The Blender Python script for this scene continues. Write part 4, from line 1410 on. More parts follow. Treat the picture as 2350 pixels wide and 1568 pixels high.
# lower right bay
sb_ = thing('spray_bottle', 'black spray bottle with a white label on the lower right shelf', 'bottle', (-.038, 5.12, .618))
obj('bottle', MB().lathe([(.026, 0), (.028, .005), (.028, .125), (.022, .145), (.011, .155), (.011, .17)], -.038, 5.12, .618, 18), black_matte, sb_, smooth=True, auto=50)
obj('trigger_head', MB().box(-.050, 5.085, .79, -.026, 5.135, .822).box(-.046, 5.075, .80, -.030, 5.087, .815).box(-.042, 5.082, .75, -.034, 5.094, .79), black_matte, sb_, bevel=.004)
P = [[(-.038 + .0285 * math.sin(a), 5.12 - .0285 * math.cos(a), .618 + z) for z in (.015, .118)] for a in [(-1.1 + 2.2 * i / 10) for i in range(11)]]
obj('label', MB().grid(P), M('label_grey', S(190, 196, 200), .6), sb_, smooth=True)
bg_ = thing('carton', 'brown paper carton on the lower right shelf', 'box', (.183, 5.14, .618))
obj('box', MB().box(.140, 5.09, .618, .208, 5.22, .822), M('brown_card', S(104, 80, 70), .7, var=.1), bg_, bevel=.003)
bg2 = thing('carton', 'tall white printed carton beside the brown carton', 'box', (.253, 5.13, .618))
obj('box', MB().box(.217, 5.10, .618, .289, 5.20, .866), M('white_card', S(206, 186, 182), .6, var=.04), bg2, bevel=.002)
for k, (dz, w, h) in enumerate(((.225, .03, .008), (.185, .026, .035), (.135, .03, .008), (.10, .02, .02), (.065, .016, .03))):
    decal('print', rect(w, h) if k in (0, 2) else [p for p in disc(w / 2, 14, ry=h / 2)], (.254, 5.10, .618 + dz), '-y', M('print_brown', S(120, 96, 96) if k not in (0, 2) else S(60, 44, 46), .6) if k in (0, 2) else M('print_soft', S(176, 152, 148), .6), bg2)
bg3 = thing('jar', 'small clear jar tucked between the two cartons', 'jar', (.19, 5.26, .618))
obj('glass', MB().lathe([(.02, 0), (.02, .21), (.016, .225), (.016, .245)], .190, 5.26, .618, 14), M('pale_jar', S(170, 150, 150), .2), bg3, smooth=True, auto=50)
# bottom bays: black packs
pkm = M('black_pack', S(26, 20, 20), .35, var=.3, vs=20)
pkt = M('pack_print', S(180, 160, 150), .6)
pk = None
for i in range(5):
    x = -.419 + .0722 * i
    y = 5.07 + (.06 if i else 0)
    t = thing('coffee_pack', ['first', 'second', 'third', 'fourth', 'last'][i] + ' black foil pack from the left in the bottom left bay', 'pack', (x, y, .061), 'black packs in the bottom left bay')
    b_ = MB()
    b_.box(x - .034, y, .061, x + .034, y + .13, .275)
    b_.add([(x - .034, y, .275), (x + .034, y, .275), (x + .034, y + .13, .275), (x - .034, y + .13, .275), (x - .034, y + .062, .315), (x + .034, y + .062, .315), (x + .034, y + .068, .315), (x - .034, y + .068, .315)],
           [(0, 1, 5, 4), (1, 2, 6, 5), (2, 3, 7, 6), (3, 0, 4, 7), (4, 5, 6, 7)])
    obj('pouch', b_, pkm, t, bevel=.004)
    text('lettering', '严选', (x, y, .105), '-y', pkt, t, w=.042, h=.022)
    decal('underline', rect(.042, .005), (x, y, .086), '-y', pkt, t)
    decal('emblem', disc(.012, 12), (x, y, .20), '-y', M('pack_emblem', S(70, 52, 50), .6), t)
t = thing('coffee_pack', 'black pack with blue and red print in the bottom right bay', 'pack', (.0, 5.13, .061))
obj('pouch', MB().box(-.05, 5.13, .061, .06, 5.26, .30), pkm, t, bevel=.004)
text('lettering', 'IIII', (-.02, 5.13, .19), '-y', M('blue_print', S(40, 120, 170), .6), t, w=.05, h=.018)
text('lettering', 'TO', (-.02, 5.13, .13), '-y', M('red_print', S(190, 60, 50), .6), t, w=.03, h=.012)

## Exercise
Determine how many lines in the data above contain the string "from". Give nothing except the number.

## Result of the exercise
2